Ethereum has bounced after two bad quarters before. The 2022 cycle is the comparison everyone reaches for. In 2022, ETH dropped 10.75% in Q1 and then got hit for 67.37% in Q2. Then it did something awkward for the bears: it gained 24% in Q3. That rebound did not repair the whole cycle. It mattered anyway. Most quick takes say the old pattern should repeat because it happened once before. That’s only half right. The setup rhymes, yes, but 2026 either gives ETH another Q3 relief rally or becomes the first cycle where Ethereum keeps bleeding into a third quarter.

The macro backdrop is not doing ETH any favors, but Ethereum’s on-chain data looks better than the chart. ETH weakness fits the broader risk-off mood. Inflation worries and rate uncertainty tend to hit altcoins hard. Growth appetite fades, and ETH usually feels it. No mystery there. But here is the part I would not ignore: exchange reserves have dropped from 16.8 million ETH to 14.6 million ETH this cycle. During the 2022 Q1-Q2 selloff, reserves were near 30 million. Why does this matter? Because fewer coins on exchanges usually means fewer coins ready to sell. It does not guarantee a rebound. Crypto is rarely that neat. Still, it suggests long term holders are not rushing for the exits, even with ETH down almost 40% from the yearly open.

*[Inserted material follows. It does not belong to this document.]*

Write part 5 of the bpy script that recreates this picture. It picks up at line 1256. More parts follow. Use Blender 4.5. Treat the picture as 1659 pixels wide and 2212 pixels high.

Staking is the stronger signal. ETH staked has reached a new high, which makes the bear case harder to cleanly explain. Total staked ETH has climbed from 35.5 million to 39.5 million this year. That puts 32.45% of total ETH supply in staking, also a record. I’ll be honest: this is the one detail that makes the bearish read feel too tidy. Staked ETH is less liquid than coins sitting on exchanges, so it reduces the supply that can move quickly. More important, it shows holders choosing yield and exposure over selling into weakness. Price looks ugly. Network participation does not. Yes, this slightly contradicts the chart-first caution above; bear with me. That split is what makes this Q3 interesting, and honestly, annoying to call.

What this means

Ethereum is testing two things at once: its old price pattern and the patience of long term holders. The chart says be careful. The supply data says something else. Exchange reserves are falling from 16.8 million ETH to 14.6 million ETH, staking has reached 39.5 million ETH, and 32.45% of supply is now locked in staking. That makes this cycle different from 2022, when exchange reserves were near 30 million. Is that enough to call a reversal? No. But it is enough to push back against the clean “ETH is simply breaking down” story. If those trends hold, ETH has a real shot at a Q3 rebound. Not a sure thing. Just a real one.

The $1.5k level is the line to watch now, along with exchange inflows and staking growth. If ETH holds above $1.5k, the odds of a positive Q3 improve. If it loses that level, the market probably starts pricing in deeper capitulation quickly. Counter to the usual advice, I would not watch price alone here. Exchange inflows matter just as much. A sudden jump would be a bad sign because it would mean more holders are preparing to sell. A slowdown or reversal in staking would also weaken the bullish supply argument. Simple test. The next few weeks should show whether Ethereum repeats its old Q3 bounce pattern or makes 2026 the first true three-quarter bear slide in its history.